-- Start of INFORMATION SHOWN --

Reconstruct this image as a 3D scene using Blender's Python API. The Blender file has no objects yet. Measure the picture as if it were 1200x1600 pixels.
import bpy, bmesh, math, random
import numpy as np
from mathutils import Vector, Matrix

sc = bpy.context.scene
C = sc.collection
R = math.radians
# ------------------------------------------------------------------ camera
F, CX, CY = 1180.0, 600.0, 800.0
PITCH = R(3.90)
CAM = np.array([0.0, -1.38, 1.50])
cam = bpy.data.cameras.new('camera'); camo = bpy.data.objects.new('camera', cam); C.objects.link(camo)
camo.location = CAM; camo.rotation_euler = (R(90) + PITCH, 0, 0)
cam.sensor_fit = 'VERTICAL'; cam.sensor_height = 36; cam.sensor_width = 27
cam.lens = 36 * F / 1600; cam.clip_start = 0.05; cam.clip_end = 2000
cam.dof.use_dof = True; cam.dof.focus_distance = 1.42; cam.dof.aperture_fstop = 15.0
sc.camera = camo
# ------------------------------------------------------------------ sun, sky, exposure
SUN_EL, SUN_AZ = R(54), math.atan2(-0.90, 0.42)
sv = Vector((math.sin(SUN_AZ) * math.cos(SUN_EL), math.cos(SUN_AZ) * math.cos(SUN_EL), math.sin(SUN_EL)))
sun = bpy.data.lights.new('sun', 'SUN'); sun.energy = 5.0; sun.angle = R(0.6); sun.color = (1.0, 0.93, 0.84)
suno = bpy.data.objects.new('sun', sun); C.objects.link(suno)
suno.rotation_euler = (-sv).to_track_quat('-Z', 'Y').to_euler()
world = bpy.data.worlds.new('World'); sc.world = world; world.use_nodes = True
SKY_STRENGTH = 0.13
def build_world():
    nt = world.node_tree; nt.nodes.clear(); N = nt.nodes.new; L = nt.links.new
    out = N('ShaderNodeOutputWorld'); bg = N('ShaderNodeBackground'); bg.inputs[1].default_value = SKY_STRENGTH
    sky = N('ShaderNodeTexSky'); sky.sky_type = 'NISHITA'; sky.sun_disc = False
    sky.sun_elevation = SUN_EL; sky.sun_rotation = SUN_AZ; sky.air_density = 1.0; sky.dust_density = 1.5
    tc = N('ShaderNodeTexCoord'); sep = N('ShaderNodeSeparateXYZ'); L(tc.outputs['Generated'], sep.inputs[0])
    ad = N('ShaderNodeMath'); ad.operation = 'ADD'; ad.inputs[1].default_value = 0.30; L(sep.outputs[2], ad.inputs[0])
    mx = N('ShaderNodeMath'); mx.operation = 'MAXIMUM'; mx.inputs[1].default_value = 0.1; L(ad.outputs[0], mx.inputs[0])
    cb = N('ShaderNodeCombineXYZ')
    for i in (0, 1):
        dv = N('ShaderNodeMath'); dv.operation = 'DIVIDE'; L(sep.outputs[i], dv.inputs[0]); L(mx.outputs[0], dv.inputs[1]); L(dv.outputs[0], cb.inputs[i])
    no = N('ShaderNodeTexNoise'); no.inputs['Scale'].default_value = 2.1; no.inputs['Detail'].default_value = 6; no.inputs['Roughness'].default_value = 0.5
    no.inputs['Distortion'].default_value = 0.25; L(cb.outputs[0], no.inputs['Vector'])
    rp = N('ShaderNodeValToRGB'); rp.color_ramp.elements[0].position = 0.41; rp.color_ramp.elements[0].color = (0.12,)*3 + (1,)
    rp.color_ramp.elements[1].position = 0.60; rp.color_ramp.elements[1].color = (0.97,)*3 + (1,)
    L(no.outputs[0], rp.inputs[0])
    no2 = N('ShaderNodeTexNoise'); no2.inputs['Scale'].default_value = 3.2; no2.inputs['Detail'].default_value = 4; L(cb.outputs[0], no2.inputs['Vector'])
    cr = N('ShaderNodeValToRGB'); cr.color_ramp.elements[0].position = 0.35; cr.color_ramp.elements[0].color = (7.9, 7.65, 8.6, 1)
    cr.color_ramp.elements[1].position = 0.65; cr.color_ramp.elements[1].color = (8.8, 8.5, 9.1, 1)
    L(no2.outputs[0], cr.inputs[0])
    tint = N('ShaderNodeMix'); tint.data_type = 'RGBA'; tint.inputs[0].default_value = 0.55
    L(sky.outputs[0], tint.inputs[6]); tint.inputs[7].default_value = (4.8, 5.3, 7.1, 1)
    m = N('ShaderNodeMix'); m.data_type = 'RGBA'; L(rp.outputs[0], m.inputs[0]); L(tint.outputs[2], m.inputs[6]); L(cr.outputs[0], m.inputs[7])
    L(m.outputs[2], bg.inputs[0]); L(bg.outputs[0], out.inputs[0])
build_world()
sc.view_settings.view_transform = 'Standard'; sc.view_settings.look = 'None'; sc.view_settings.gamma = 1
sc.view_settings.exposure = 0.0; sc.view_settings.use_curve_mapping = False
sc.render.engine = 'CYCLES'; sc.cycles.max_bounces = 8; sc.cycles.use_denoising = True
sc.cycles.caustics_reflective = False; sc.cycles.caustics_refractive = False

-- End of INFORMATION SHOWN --

Output the whole listing above again, word for word.

Reconstruct this image as a 3D scene using Blender's Python API. The Blender file has no objects yet. Measure the picture as if it were 1200x1600 pixels.
import bpy, bmesh, math, random
import numpy as np
from mathutils import Vector, Matrix

sc = bpy.context.scene
C = sc.collection
R = math.radians
# ------------------------------------------------------------------ camera
F, CX, CY = 1180.0, 600.0, 800.0
PITCH = R(3.90)
CAM = np.array([0.0, -1.38, 1.50])
cam = bpy.data.cameras.new('camera'); camo = bpy.data.objects.new('camera', cam); C.objects.link(camo)
camo.location = CAM; camo.rotation_euler = (R(90) + PITCH, 0, 0)
cam.sensor_fit = 'VERTICAL'; cam.sensor_height = 36; cam.sensor_width = 27
cam.lens = 36 * F / 1600; cam.clip_start = 0.05; cam.clip_end = 2000
cam.dof.use_dof = True; cam.dof.focus_distance = 1.42; cam.dof.aperture_fstop = 15.0
sc.camera = camo
# ------------------------------------------------------------------ sun, sky, exposure
SUN_EL, SUN_AZ = R(54), math.atan2(-0.90, 0.42)
sv = Vector((math.sin(SUN_AZ) * math.cos(SUN_EL), math.cos(SUN_AZ) * math.cos(SUN_EL), math.sin(SUN_EL)))
sun = bpy.data.lights.new('sun', 'SUN'); sun.energy = 5.0; sun.angle = R(0.6); sun.color = (1.0, 0.93, 0.84)
suno = bpy.data.objects.new('sun', sun); C.objects.link(suno)
suno.rotation_euler = (-sv).to_track_quat('-Z', 'Y').to_euler()
world = bpy.data.worlds.new('World'); sc.world = world; world.use_nodes = True
SKY_STRENGTH = 0.13
def build_world():
    nt = world.node_tree; nt.nodes.clear(); N = nt.nodes.new; L = nt.links.new
    out = N('ShaderNodeOutputWorld'); bg = N('ShaderNodeBackground'); bg.inputs[1].default_value = SKY_STRENGTH
    sky = N('ShaderNodeTexSky'); sky.sky_type = 'NISHITA'; sky.sun_disc = False
    sky.sun_elevation = SUN_EL; sky.sun_rotation = SUN_AZ; sky.air_density = 1.0; sky.dust_density = 1.5
    tc = N('ShaderNodeTexCoord'); sep = N('ShaderNodeSeparateXYZ'); L(tc.outputs['Generated'], sep.inputs[0])
    ad = N('ShaderNodeMath'); ad.operation = 'ADD'; ad.inputs[1].default_value = 0.30; L(sep.outputs[2], ad.inputs[0])
    mx = N('ShaderNodeMath'); mx.operation = 'MAXIMUM'; mx.inputs[1].default_value = 0.1; L(ad.outputs[0], mx.inputs[0])
    cb = N('ShaderNodeCombineXYZ')
    for i in (0, 1):
        dv = N('ShaderNodeMath'); dv.operation = 'DIVIDE'; L(sep.outputs[i], dv.inputs[0]); L(mx.outputs[0], dv.inputs[1]); L(dv.outputs[0], cb.inputs[i])
    no = N('ShaderNodeTexNoise'); no.inputs['Scale'].default_value = 2.1; no.inputs['Detail'].default_value = 6; no.inputs['Roughness'].default_value = 0.5
    no.inputs['Distortion'].default_value = 0.25; L(cb.outputs[0], no.inputs['Vector'])
    rp = N('ShaderNodeValToRGB'); rp.color_ramp.elements[0].position = 0.41; rp.color_ramp.elements[0].color = (0.12,)*3 + (1,)
    rp.color_ramp.elements[1].position = 0.60; rp.color_ramp.elements[1].color = (0.97,)*3 + (1,)
    L(no.outputs[0], rp.inputs[0])
    no2 = N('ShaderNodeTexNoise'); no2.inputs['Scale'].default_value = 3.2; no2.inputs['Detail'].default_value = 4; L(cb.outputs[0], no2.inputs['Vector'])
    cr = N('ShaderNodeValToRGB'); cr.color_ramp.elements[0].position = 0.35; cr.color_ramp.elements[0].color = (7.9, 7.65, 8.6, 1)
    cr.color_ramp.elements[1].position = 0.65; cr.color_ramp.elements[1].color = (8.8, 8.5, 9.1, 1)
    L(no2.outputs[0], cr.inputs[0])
    tint = N('ShaderNodeMix'); tint.data_type = 'RGBA'; tint.inputs[0].default_value = 0.55
    L(sky.outputs[0], tint.inputs[6]); tint.inputs[7].default_value = (4.8, 5.3, 7.1, 1)
    m = N('ShaderNodeMix'); m.data_type = 'RGBA'; L(rp.outputs[0], m.inputs[0]); L(tint.outputs[2], m.inputs[6]); L(cr.outputs[0], m.inputs[7])
    L(m.outputs[2], bg.inputs[0]); L(bg.outputs[0], out.inputs[0])
build_world()
sc.view_settings.view_transform = 'Standard'; sc.view_settings.look = 'None'; sc.view_settings.gamma = 1
sc.view_settings.exposure = 0.0; sc.view_settings.use_curve_mapping = False
sc.render.engine = 'CYCLES'; sc.cycles.max_bounces = 8; sc.cycles.use_denoising = True
sc.cycles.caustics_reflective = False; sc.cycles.caustics_refractive = False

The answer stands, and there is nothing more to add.